Powerful combination in M&S and Sainsbury's

ONE week there are signs that the City is getting frustrated because there are going to be few quick wins at Marks & Spencer, the next there is the prospect of more doom and gloom from Sainsbury's as profits crash as a consequence of the panicky early price-cutting by chief executive Justin King.

In both cases people are wishing for a takeover bid to solve their problems. The disappointing price for the £2.3bn repurchase of M&S shares is already making people think differently about the 400p-a-share offer from Philip Green which enlivened the summer.

It's the quickest case of nostalgia on record, perhaps, as it dawns on more and more City investors that it could be some time before they see that price again.

The continued floundering of Sainsbury's is also increasingly sad to watch. The scent of blood in the water is just the thing to attract private equity bidders, and rumours abound.

The reality, though, is that most private equity houses have mouths substantially bigger than their wallets. Sainsbury's, even in its troubled state, is too big a project for most of them. They also perhaps realise that they have no one to parachute in who would have a clue how to run the business when they have done all they can with financial engineering.

It is amazing that these two icons of the High Street should have come to this. What is even more surprising, however, is that people continue to think of them separately instead of considering how much might be achieved - and saved - by putting the two together.

They are hugely complementary groups, given the way retailing is evolving. It is surely arguable that after a suitable amount of time - say once the Christmas trading figures are known in their full horror - the obvious next step would be for Philip Green to return to the fray bidding for both Marks & Spencer and Sainsbury's.

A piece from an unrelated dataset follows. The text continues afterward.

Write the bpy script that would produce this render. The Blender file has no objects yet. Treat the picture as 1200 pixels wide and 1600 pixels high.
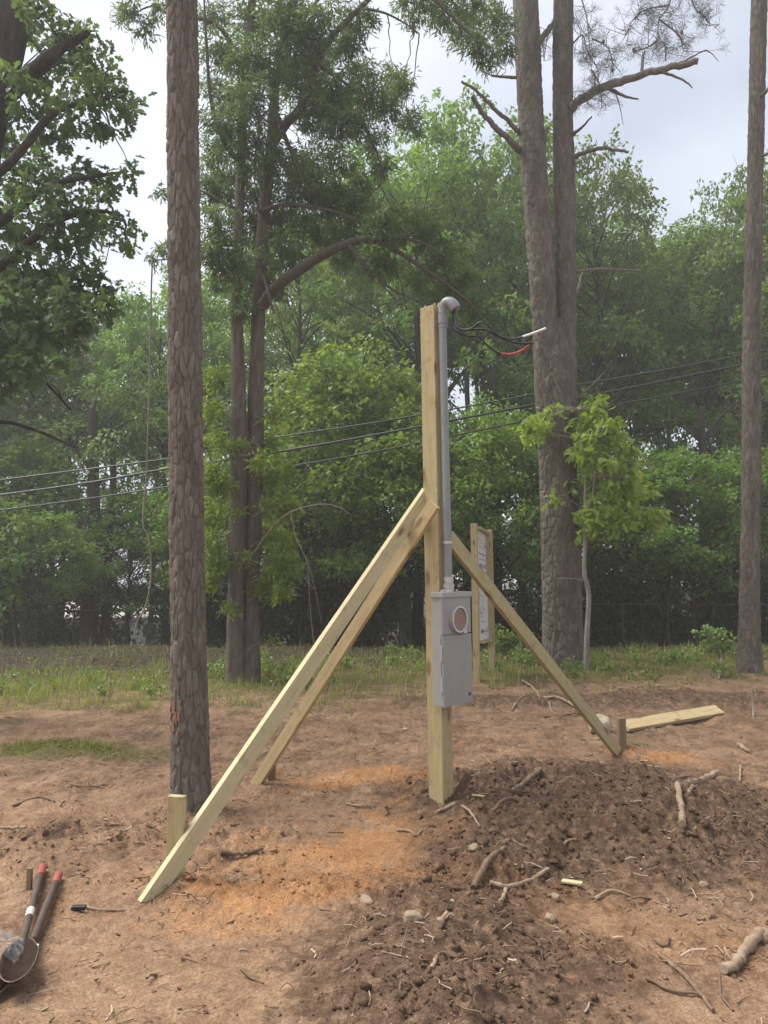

The driver for his bid would be the intention of fusing the two businesses into one powerful combine which, with the right management, would have the power and scale to get back on even terms with Tesco.

The combination in foods of M&S and Sainsbury's would allow the group to dominate the middle-to-up-market bracket where quality matters as well as price. M&S's expertise in clothing would bring a chance to match the non-food ranges being developed with such success by Asda and Tesco. Combining the property portfolios would provide a great opportunity to relocate stores where they might work best.

None of this would be cheap, of course. But given that Green raised an unprecedented £10bn of backing last time for his tilt at Marks & Spencer, even that should not be an insurmountable problem.

The money would come in the main from the big banks and perhaps from some private equity backers and from shareholders.

This is because, if he is smart, Green will make a better fist of the stub equity component of the bid - first by underwriting it for cash so that no one can argue about its value, second by making it a sufficiently large element of the package that the selling institutions might feel they still have a worthwhile continuing interest in the business and therefore consider it worth backing Green.

Split-cap sense

IT WAS strongly suggested at the weekend that the Financial Services Authority is close to a deal with the parties involved in the problems caused by split-capital investment trusts.

An overall compensation package has apparently been agreed at some £275m, which roughly splits the difference between what the regulator was shooting for and what the industry was prepared to offer.

The biggest contributors to this package on the banking side, according to the report, are UBS, HSBC and ABN Amro. They are putting in £60m between them, while the investment industry has to find £180m, of which £60m is said to be coming from Aberdeen Asset Management and £20m from Collins Stewart.

They are not out of the woods yet, though, because both sides still have to agree the wording of a statement to accompany the deal. Rumour has it the FSA is divided about how hard a line it should take. Be that as it may, the industry is fighting to avoid any statement that would leave the door open to further legal action against it by third parties. For this reason it also opposes pressing charges against former employees.

Resolving these issues will not be easy but there is a mood to get the matter settled so that everyone can move on. If it can be sorted in the next couple of weeks, it would be a good result for both sides, but above all a victory for common sense.